Her possible nomination is a sign from Democrats that they won’t be apologetic about where they stand on minorities and representation and immigration, but how they marry this ideological clarity with electoral tactics in order to win over moderate votes will be key.

Four, Trump’s entire campaign is based on being a strongman. The fact that former wrestler Hulk Hogan or the head of the Ultimate Fighting Championship introduced him at the convention was no coincidence; the idea was to portray how Trump was the toughest man they knew.

Trump’s image after the assassination bid, of instinctively standing up, pumping his fist and giving a call to “fight, fight” has played a big part in reinforcing this image. In this backdrop, Republicans will cast Harris as weak. Her gender will, if not officially but informally, be used against her. The Right’s campaign will focus on how an America in decline and a weak America being laughed at by adversaries - Trump’s campaign tropes — cannot afford a woman president. To win over male votes in a country that has yet to elect a woman president is a clear challenge for Harris.

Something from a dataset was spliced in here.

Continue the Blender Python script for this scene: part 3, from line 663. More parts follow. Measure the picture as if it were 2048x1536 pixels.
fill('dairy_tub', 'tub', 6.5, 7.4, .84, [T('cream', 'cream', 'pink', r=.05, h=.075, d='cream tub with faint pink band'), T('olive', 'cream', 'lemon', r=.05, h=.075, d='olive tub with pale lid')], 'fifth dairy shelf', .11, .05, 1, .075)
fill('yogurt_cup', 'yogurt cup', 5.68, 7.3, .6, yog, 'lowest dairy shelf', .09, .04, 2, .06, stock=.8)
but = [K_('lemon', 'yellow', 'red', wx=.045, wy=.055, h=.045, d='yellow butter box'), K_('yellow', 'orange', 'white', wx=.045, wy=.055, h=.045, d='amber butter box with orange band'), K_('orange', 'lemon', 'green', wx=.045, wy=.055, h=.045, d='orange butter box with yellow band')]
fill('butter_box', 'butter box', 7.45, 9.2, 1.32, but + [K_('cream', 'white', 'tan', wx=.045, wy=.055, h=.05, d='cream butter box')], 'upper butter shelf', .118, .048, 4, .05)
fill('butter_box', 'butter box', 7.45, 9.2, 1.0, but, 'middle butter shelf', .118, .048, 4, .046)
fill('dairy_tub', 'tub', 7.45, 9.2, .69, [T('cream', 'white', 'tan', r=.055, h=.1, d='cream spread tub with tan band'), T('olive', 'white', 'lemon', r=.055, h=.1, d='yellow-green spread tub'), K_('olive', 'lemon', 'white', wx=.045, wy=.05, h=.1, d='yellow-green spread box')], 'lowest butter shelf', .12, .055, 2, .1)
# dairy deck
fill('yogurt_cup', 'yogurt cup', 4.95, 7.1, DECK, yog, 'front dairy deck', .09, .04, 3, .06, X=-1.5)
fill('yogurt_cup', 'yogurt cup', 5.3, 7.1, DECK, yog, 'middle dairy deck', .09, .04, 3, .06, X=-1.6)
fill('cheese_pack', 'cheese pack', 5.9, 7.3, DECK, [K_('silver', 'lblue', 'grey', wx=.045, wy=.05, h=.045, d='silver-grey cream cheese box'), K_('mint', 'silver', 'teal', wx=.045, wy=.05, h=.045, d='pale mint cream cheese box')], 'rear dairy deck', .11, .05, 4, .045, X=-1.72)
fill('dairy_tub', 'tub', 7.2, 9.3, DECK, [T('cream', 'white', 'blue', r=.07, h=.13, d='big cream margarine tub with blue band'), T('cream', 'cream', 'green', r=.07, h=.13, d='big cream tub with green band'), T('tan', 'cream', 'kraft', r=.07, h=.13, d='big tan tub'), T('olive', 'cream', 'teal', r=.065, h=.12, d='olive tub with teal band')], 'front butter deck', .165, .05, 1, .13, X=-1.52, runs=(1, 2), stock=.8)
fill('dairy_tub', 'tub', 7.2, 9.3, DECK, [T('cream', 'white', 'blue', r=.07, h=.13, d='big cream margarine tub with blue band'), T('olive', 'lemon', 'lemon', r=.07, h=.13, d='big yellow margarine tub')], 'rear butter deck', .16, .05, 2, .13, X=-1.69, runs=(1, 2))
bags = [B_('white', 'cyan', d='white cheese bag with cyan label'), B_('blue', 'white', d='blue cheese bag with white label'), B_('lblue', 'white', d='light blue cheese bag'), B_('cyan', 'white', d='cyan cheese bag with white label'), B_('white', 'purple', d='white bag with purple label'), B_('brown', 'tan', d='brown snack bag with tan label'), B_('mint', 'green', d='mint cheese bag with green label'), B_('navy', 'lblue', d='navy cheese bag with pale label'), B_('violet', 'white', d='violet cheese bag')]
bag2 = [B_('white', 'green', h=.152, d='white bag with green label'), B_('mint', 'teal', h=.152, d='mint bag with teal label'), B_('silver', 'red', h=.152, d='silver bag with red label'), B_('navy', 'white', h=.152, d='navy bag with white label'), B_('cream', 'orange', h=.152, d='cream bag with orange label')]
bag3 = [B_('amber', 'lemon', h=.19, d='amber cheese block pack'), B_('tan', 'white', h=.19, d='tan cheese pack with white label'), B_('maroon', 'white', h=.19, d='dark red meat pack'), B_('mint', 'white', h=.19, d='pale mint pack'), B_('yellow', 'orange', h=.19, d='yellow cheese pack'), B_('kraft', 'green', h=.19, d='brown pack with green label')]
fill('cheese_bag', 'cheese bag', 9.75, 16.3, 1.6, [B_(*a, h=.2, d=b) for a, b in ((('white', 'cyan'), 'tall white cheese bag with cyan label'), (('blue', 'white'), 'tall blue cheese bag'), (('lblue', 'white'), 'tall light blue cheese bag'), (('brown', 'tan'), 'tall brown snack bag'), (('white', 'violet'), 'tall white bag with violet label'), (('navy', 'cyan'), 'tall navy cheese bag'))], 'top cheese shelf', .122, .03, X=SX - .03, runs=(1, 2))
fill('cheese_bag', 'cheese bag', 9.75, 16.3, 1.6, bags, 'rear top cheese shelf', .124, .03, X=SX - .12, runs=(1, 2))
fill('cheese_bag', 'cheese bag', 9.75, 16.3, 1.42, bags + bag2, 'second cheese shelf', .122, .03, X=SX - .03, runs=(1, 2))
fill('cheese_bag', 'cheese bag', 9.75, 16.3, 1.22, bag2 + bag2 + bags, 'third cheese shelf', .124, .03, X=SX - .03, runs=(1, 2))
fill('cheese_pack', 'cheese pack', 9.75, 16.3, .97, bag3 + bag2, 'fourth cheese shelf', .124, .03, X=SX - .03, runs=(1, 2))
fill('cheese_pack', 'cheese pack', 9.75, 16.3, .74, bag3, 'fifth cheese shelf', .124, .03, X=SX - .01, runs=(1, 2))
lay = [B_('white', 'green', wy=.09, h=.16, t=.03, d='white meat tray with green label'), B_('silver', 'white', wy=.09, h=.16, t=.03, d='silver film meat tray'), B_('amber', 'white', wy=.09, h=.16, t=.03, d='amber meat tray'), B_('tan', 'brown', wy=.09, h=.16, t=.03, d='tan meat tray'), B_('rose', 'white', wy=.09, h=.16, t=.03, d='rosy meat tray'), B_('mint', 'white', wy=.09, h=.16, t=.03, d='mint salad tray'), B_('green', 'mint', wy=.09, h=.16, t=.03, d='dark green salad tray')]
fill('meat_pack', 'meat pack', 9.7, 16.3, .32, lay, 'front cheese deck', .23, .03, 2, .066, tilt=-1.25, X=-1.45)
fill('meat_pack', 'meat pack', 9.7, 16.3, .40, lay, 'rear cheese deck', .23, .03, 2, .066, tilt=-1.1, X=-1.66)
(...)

Kamala Harris has already made history in her life, as the first Indian-American senator, as only the second Black woman senator, as the first woman vice president and the first VP from the African-American and Asian-American community, and now, in all likelihood, as the first woman of her background to be the Democratic nominee for president. But if she does manage to pull off a surprise in November, by building on her advantages and offsetting the challenges, Harris will go down in American history as a giant and a legend.